In reality, Papa Georges is Georges Melies, the pioneering cinematic visionary behind Le voyage dans la lune, and a great deal of the rest of the film involves his post-war resurrection from curmudgeon back to a buoyantly creative and spirited artist. But the film is a miraculous mechanism itself and Scorsese makes it consistently clear that there are many agents of narrative and visual movement constantly at work on the screen. The key hub of movement is the train station, itself a visual vault back to the Lumiere brothers' L'Arrivee d'un train en gare de La Ciota, which is ruled over by a ruthless station inspector (a very good Sacha Baron Cohen) who is still both mentally and physically crippled by the Great War.

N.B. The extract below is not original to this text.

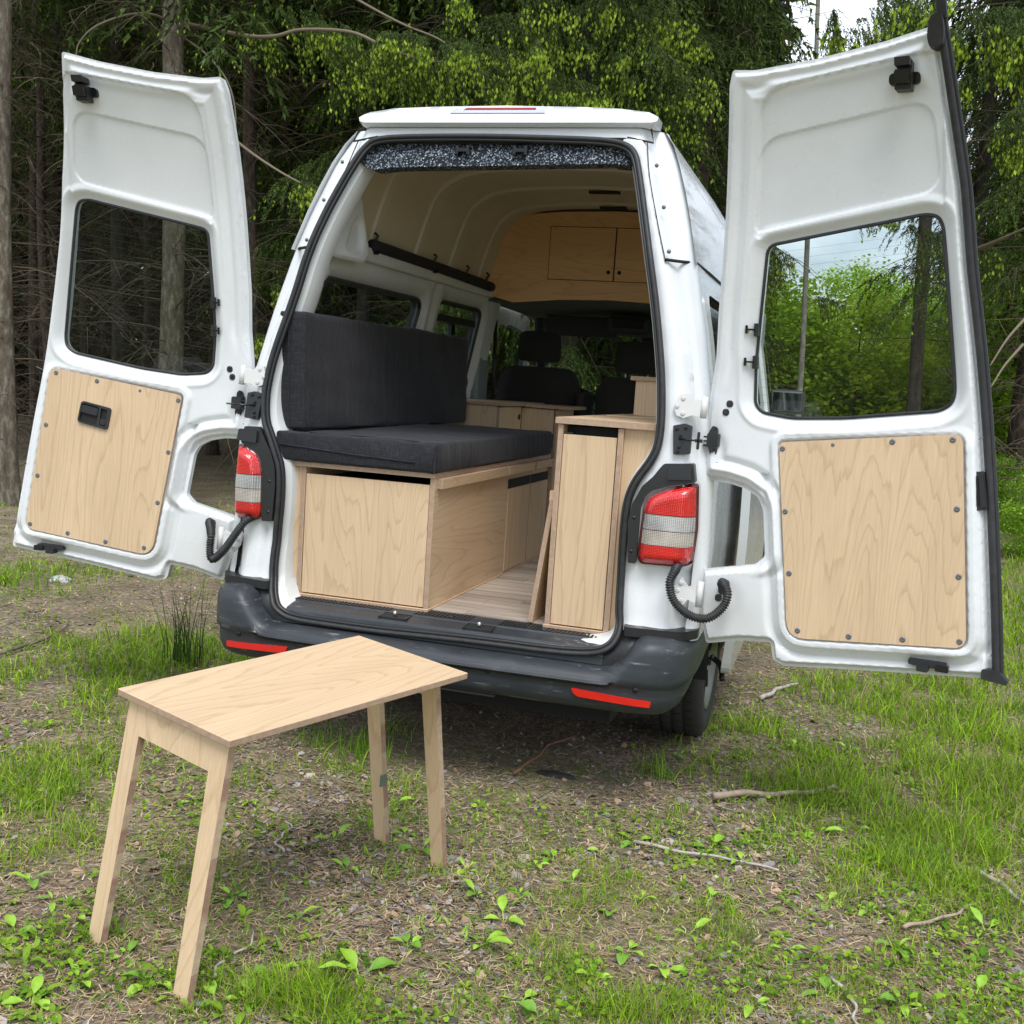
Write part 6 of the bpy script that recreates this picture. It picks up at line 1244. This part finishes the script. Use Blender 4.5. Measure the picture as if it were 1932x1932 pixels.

The station never looks nor feels still, which is a credit to Scorsese's sense of early cinema as intrinsically a document of movement, and the battle between Hugo and the inspector, the relationship between Hugo and Isabelle, and Hugo and Melies keep the narrative wheels and cog in continuous and clever motion. The introduction of film scholar Rene Tabard (Michael Stuhlbarg) begets events that offer even more detailed gazes at the ties between artistic expression, societal pressures and personal needs, and how these heavy burdens can weigh down the soul.
Hugo is countless things. At once a historical document of the perilous connections between the political and the artistic, a memory film about the birth of cinema's social place and place in the development of his own personal kaleidoscopic expressiveness, and an essay film on the crucial need for film preservation, the film's immense energy and endless sense of invention make it difficult to fully describe. Most interestingly, however, Hugo is a film aware of the practical knowledge that always accompanies the true poet's mind, and the Scorsese's visions routinely focus on technical know-how juxtaposed with a exuberantly creative mind. We see the technique, the persistent technical mind at work, but never are completely awoken from cinema's blissful dream state. Like Isabelle and Hugo in the throes of giggling wonder upon the sight of Harold Lloyd in Safety Last, we remain jubilantly exhilarated by the giddy, gorgeous lunacy cinema can so often allow. If nothing else, Hugo is a paean to that lunacy, easily marketed as the pitch-perfect family film it impossibly yet genuinely is.